A fire can happen if the water in the pool evaporates away, which can if the pumps that supply water lose power, or if the pool itself leaks. When the water levels fall, the cladding around the fuel rods can be exposed to steam. The cladding, which is made of zirconium alloy, will react with the steam when its temperature reaches about 800 degrees Celsius, and combust.

An additional risk, Alvarez says, is that even when there is still a lot of water left in the pool, the radiation levels near it can get too high for workers to approach (and to fix a problem). The water in the pool also functions as a shield against the radiation emitted by the fuel, but if enough is removed then the ambient radioactivity can rise to lethal levels.

The solution, he says, is to make it government policy to move the spent fuel assemblies to dry casks after the fuel has been in the pool for about five years. It would, he says, take about a decade to implement such a policy and cost on the order of $3-$7 billion. The funds could be taken from the $18.1 originally allocated to building a permanent waste storage facility, a project that has been stalled.

While nuclear fuel has to be in the pools for a certain amount of time to allow it to decay (and for its temperature to drop), after a few years it can be moved to dry casks, which are essentially steel and concrete containers that rely on the air to cool them. They are considered much safer as they require much less maintenance.
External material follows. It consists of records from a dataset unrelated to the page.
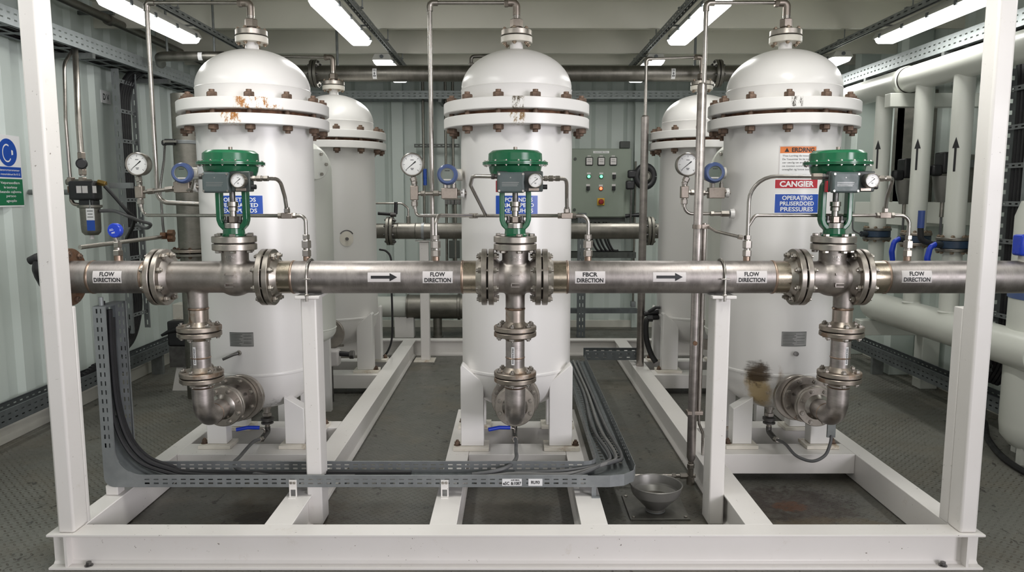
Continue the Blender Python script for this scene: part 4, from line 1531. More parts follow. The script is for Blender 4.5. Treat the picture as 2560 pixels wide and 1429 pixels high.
t = thing('tie_rod', 'slanting steel rod from the drain pole clamp to the header fitting', 'rod', (XP + .06, 4.34, zc))
MB().tube([(XP + .058, 4.345, zc), W(1790, 578, 4.2), pA + V((-.024, .0, -.012))], .0088, 12, .05).done('rod', 'steel_fitting', t)
MB().hexn(pA + V((-.050, 0, -.007)), (1, 0, -.2), .014, .024).done('end_nut', 'steel_fitting', t)
p2 = pole('slender steel drain pole left of the rear right vessel', xb, YR, W(0, 288, YR).z, .035, False)

# ------------------------------------------------------------------ signs and small fittings on the vessels (parts of the vessel they are stuck to)
R_ = .35


def vsign(v, vx, px, py, wpx, hpx, mat, name, y=4.44, border=None, label=None):
    """plate stuck on the shell; returns (mapping, plate, metres per pixel)"""
    # point of the shell under that pixel
    lo, hi = 0.0, 0.0
    best = None
    for i in range(-90, 91):
        a = math.radians(i)
        p = V((vx + math.sin(a) * R_, VY - math.cos(a) * R_, 0))
        q = W(px, py, p.y)
        d = abs(q.x - p.x)
        if best is None or d < best[0]:
            best = (d, a, q.z, p.y)
    _, a, z, yy = best
    k = yy / FPX
    f = on_vessel(vx, VY, a, z, R_, .0009)
    g = on_vessel(vx, VY, a, z, R_, .0021)
    w, h = wpx * k / 2, hpx * k / 2
    pl = None
    if border:
        pl = MB().wrap(f, -w - .006, w + .006, -h - .006, h + .006, 14, 2).done(name, border, v)
        f2 = on_vessel(vx, VY, a, z, R_, .0015)
        MB().wrap(f2, -w, w, -h, h, 14, 2).done('sign_field', mat, pl)
    else:
        pl = MB().wrap(f, -w, w, -h, h, 14, 2).done(name, mat, v)
    if label:
        pl['label'] = label
    return g, pl, k


def lines(pl, g, k, rows, mat, name='lettering', bold=.02):
    m = MB()
    for txt, cy, size, width in rows:
        m.text(txt, g, size * k, 0, cy * k, width * k if width else None, bold)
    m.done(name, mat, pl)


g, pl, k = vsign(ves_left, XVL, 597.5, 512, 112, 46, 'blue_sign', 'blue_sign_plate', border='sign_white', label='blue sign with white lettering behind the green yoke')
lines(pl, g, k, [('OEHETINDS', 13, 10, 80), ('FERNMATTED', -0.5, 10, 90), ('EXSOPUNDS', -14, 10, 84)], 'ink_white')
g, pl, k = vsign(ves_mid, VX, 1293, 512, 106, 46, 'blue_sign', 'blue_sign_plate', border='sign_white', label='blue sign with white lettering behind the green yoke')
lines(pl, g, k, [('OPCETINDNS', 13, 10, 80), ('ERMAAPEED', -0.5, 10, 86), ('EXETPUHNS', -14, 10, 82)], 'ink_white')
g, pl, k = vsign(ves_mid, VX, 1252, 464, 20, 26, 'red_sign', 'red_sign_plate', label='narrow red sign')
g, pl, k = vsign(ves_right, XVR, 1993, 508.5, 108, 46, 'blue_sign', 'blue_sign_plate', border='sign_white', label='blue sign lettered OPERATING PRESSURES')
lines(pl, g, k, [('OPERATING', 14, 10.5, 75), ('PRLISERDOED', 0, 10, 84), ('PRESSURES', -14, 10.5, 81)], 'ink_white')
g, pl, k = vsign(ves_right, XVR, 1993, 459.5, 105, 21, 'red_sign', 'red_sign_plate', border='sign_white', label='red sign lettered CANGIER')
lines(pl, g, k, [('CANGIER', 0, 13.5, 84)], 'ink_white', bold=.035)
g, pl, k = vsign(ves_right, XVR, 1995, 405, 88, 76, 'sign_white', 'warning_sign', border='label_white', label='white warning sign with an orange heading')
g2 = lambda u, v: g(u, v) + V((0, -.0004, 0))
hd = MB().wrap(lambda u, v: g(u, v) + V((0, .0003, 0)), -44 * k, 44 * k, 22 * k, 38 * k, 12, 1).done('heading', 'orange_sign', pl)
m = MB().text('ERDRNG', g2, 10.2 * k, 11 * k, 30 * k, 56 * k, .03)
m.poly(g2, [(-34 * k, 25 * k), (-23 * k, 25 * k), (-28.5 * k, 35 * k)])
m.done('lettering', 'ink_black', pl)
rows = ['Thes Lortlieg tle tvosonnen', 'De Yosuonter be tie tturope', 'osr seolig oe eresesoaste', 'oe tnonen sotre nohotsly', 'oneegllat og Ionoe taoontt']
lines(pl, g, k, [(r, 15 - 8.3 * i, 4.6, 76) for i, r in enumerate(rows)], 'ink_black', 'small_print', .0)
for v, vx, px, py, w_, h_ in ((ves_left, XVL, 604, 848, 62, 36), (ves_right, XVR, 1986, 847, 64, 37)):
    g, pl, k = vsign(v, vx, px, py, w_, h_, 'nameplate_grey', 'nameplate')
    m = MB()
    for i in range(8):
        yy = (13 - 3.9 * i) * k
        ww = (.42 + .07 * ((i * 7) % 3)) * w_ * k
        m.wrap(g, -w_ * .45 * k, -w_ * .45 * k + ww * (.9 if i else 1.2), yy - .0016, yy + .0010, 6, 1)
        if i in (1, 3, 5, 6):
            m.wrap(g, w_ * .10 * k, w_ * .42 * k, yy - .0012, yy + .0008, 3, 1)
    for a, b_, c_, d_ in ((-1, 1, 1, .93), (-1, 1, -1, -.93)):
        m.wrap(g, a * w_ / 2 * k * .98, b_ * w_ / 2 * k * .98, c_ * h_ / 2 * k, d_ * h_ / 2 * k, 10, 1)
    m.done('nameplate_print', 'panel_dark', pl)
# lever on the left vessel, stub on the right vessel
c = W(600, 881, 4.41)
m = MB().lathe([(0, 0), (.017, 0), (.017, .02), (.012, .03), (0, .032)], c + V((0, .012, 0)), (-.2, -1, 0), 20)
m.done('handle_boss', 'steel_bright', ves_left)
MB().tube([c + V((-.006, -.02, 0)), W(584, 886, 4.375), W(557, 898, 4.37)], [.011, .0095, .0085], 12).done('lever_handle', 'dark_steel', ves_left)
c = W(1990, 884, 4.40)
MB().lathe([(0, 0), (.020, 0), (.020, .012), (.014, .014), (.014, .05), (0, .052)], c + V((.004, .02, -.002)), (-.25, -1, .15), 20).done('stub_plug', 'dark_steel', ves_right)

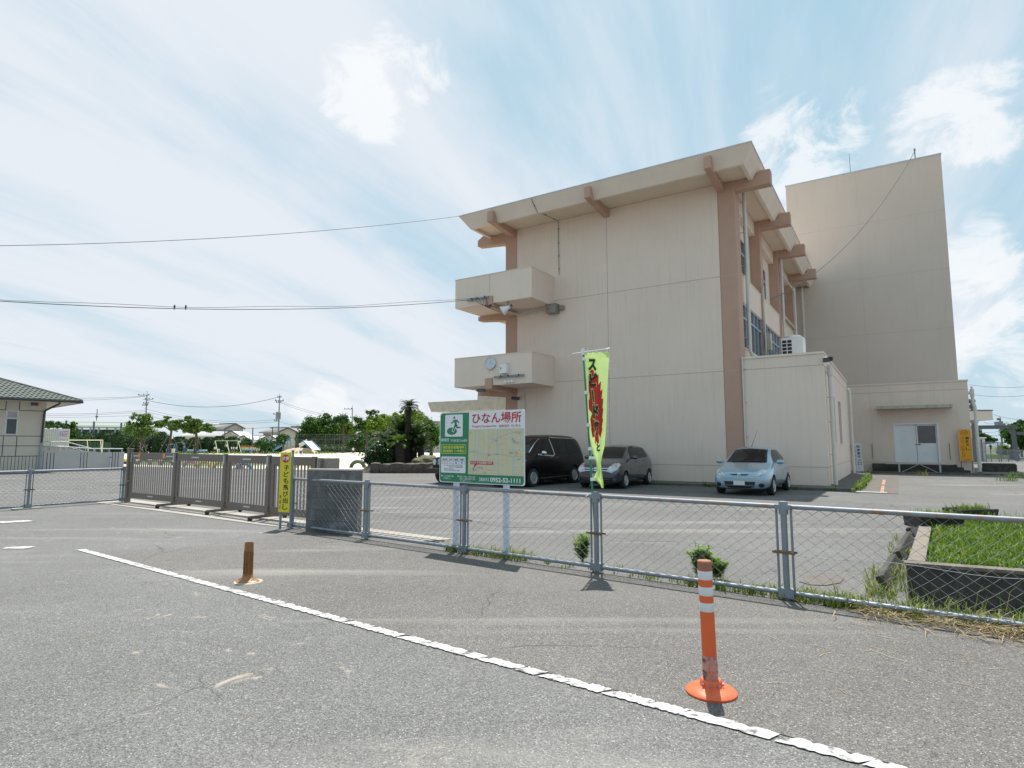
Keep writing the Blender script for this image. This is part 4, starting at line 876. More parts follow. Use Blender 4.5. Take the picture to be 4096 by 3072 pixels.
m = MB(); m.M = M5; col_text(m, '給食車搬入口', .085, 1.58, .50, .17, y=-.013, bold=.02); m.build('lettering', pm('navy_print', (.015, .03, .10), .6), ws)
m = MB(); m.M = M5; col_text(m, '駐停車禁止', -.115, 1.54, .50, .15, y=-.013, bold=.0); m.build('lettering', pm('faded_pink_print', (.45, .16, .17), .6), ws)
for x in (-.24, .12): m = MB(); m.M = M5; m.bx(x-.02, x+.02, .015, .05, .0, 1.62 if x < 0 else .5); m.build('leg', M_dark, ws)
# work bench of white steel in front of the platform
tb = thing('loading_bench', 'narrow white steel bench with crossed braces in front of the kitchen platform', 'bench', BW(6.27, KY-1.75, 0), BRZ)
m = MB(); m.bx(-1.62, 1.55, -.22, .22, .49, .535); m.build('top', pm('grimy_white_steel', (.46, .47, .46), .55, var=.2, scale=5, spot=(.22, .12, .06), spot_t=(.6, .7), spot_s=6), tb)
for x in (-.98, .92):
    for y in (-.18, .18): m = MB(); m.bx(x-.04, x+.04, y-.03, y+.03, .0, .49); m.build('leg', MATS['grimy_white_steel'], tb)
for x in (-.98, .92): m = MB(); m.bar((x*.93, -.20, .03), (-.03+x*.06, -.20, .48), .05, .03); m.build('brace', MATS['grimy_white_steel'], tb)

# ------------------------------------------------------------ raised planter at the right
pc = gp(3640, 2418); pl_rz = math.atan2(-(5.878-5.488), 4.550-3.787); pdir = Vector((math.cos(pl_rz), math.sin(pl_rz), 0))
pside = Vector((5.836-3.787, 8.732-5.878, 0)); psl = pside.length; pside.normalize()
def PL(u, v, z=0): return pc+pdir*u+pside*v+Vector((0, 0, z))
pl = thing('raised_planter', 'low dark concrete planter wall holding a bed of grass behind the fence', 'planter', pc)
def wallseg(mb, a, b_, th, z0, z1):
    d_ = (b_-a).normalized(); n_ = Vector((-d_.y, d_.x, 0))*th; a = a-pc; b_ = b_-pc
    q = [a, b_, b_+n_, a+n_]; mb.add([(p.x, p.y, z) for z in (z0, z1) for p in q], [(0,3,2,1),(4,5,6,7),(0,1,5,4),(1,2,6,5),(2,3,7,6),(3,0,4,7)])
m = MB(); wallseg(m, PL(0, 0), PL(9, 0), .12, 0, .36); m.build('front_wall', pm('mossy_dark_concrete', (.055, .05, .045), .95, var=.4, scale=4, bump=.4, bscale=30, spot=(.14, .12, .1), spot_t=(.55, .75), spot_s=5), pl)
m = MB(); wallseg(m, PL(.14, .14), PL(.14, psl), .14, .36, .392); m.build('coping', pm('grey_brown_coping', (.19, .165, .135), .9, var=.2, scale=5, bump=.3), pl)
m = MB(); wallseg(m, PL(-.02, -.01), PL(9, -.01), .15, .36, .39); m.build('coping', pm('dark_front_coping', (.15, .13, .105), .9, var=.3, scale=5, bump=.3), pl)
m = MB(); wallseg(m, PL(.135, .13), PL(.135, psl), .13, 0, .36); m.build('side_wall', MATS['mossy_dark_concrete'], pl)
m = MB(); m.add([tuple(p-pc) for p in (PL(.14, .12, .33), PL(9, .12, .33), PL(9, psl+1.9, .36), PL(.5, psl+1.2, .36), PL(.14, psl, .33))], [(0, 1, 2, 3, 4)]); m.build('soil', pm('planter_soil', (.07, .065, .03), .95, var=.4), pl)

def blades(mb, p, h, n, rr, spread=.5, w_=.006, lean_=.6):
    for _ in range(n):
        a = rr.uniform(0, 6.283); r_ = rr.random()**.5*spread; b0 = p+Vector((math.cos(a)*r_, math.sin(a)*r_, 0)); az = rr.uniform(0, 6.283); hh = h*rr.uniform(.5, 1.15); ln_ = hh*lean_*rr.uniform(.2, 1.2)
        d_ = Vector((math.cos(az), math.sin(az), 0)); s_ = Vector((-d_.y, d_.x, 0))*w_*rr.uniform(.7, 1.3)
        m1 = b0+d_*ln_*.35+Vector((0, 0, hh*.65)); t1 = b0+d_*ln_+Vector((0, 0, hh))
        mb.add([b0-s_, b0+s_, m1+s_*.8, m1-s_*.8, t1], [(0, 1, 2, 3), (3, 2, 4)])
M_grass = leafm('lush_grass', (.05, .11, .008), (.22, .33, .04), .5, .4)
r_ = M_grass.node_tree.nodes['Color Ramp'].color_ramp; e_ = r_.elements.new(.55); e_.color = (.11, .21, .016, 1); e_ = r_.elements.new(.93); e_.color = (.19, .29, .03, 1); r_.elements[-1].color = (.36, .33, .13, 1)
M_weed = leafm('weed_leaves', (.07, .13, .02), (.20, .30, .05), .5, .35)
M_straw = leafm('dry_straw', (.30, .22, .11), (.52, .42, .25), .8, .2)
M_mweed = leafm('mixed_weeds', (.09, .17, .025), (.32, .34, .09), .6, .35)
rr = random.Random(21); m = MB()
for _ in range(5200):
    u = rr.uniform(.18, 4.6); v = rr.uniform(.16, psl+1.0); p = PL(u, v, .33); blades(m, p, rr.uniform(.07, .13), 5, rr, .07, .006, 1.1)
for _ in range(260): u = rr.uniform(.2, 4.4); p = PL(u, rr.uniform(.16, psl+.9), .33); blades(m, p, rr.uniform(.13, .2), 3, rr, .12, .005, .9)
for _ in range(140):
    u = rr.uniform(.3, 4.2); p = PL(u, psl+rr.uniform(.3, 1.2), .35); blades(m, p, .20, 6, rr, .12, .006, .8)
tag(m.build('grass', M_grass, recalc=False), 'bright green grass filling the raised planter', 'grass')['kind'] = 'stuff'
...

Not everyone thinks the danger is so acute. Everett Redmond, director of special projects and policy at the Nuclear Energy Institute, says there is no evidence that the spent fuel pools at Fukushima leaked any water or failed - the radioactive material detected outside the plant, he says, likely came from the reactor itself.

In addition, most spent fuel pools are designed to withstand a lot of damage, and the Nuclear Regulatory Commission is looking at what happens in a station blackout - a situation like that at Fukushima in which the power inside the plant is lost and the pumps stop working. Every plant, he says, is required to have some method of getting water into the pools in that situation.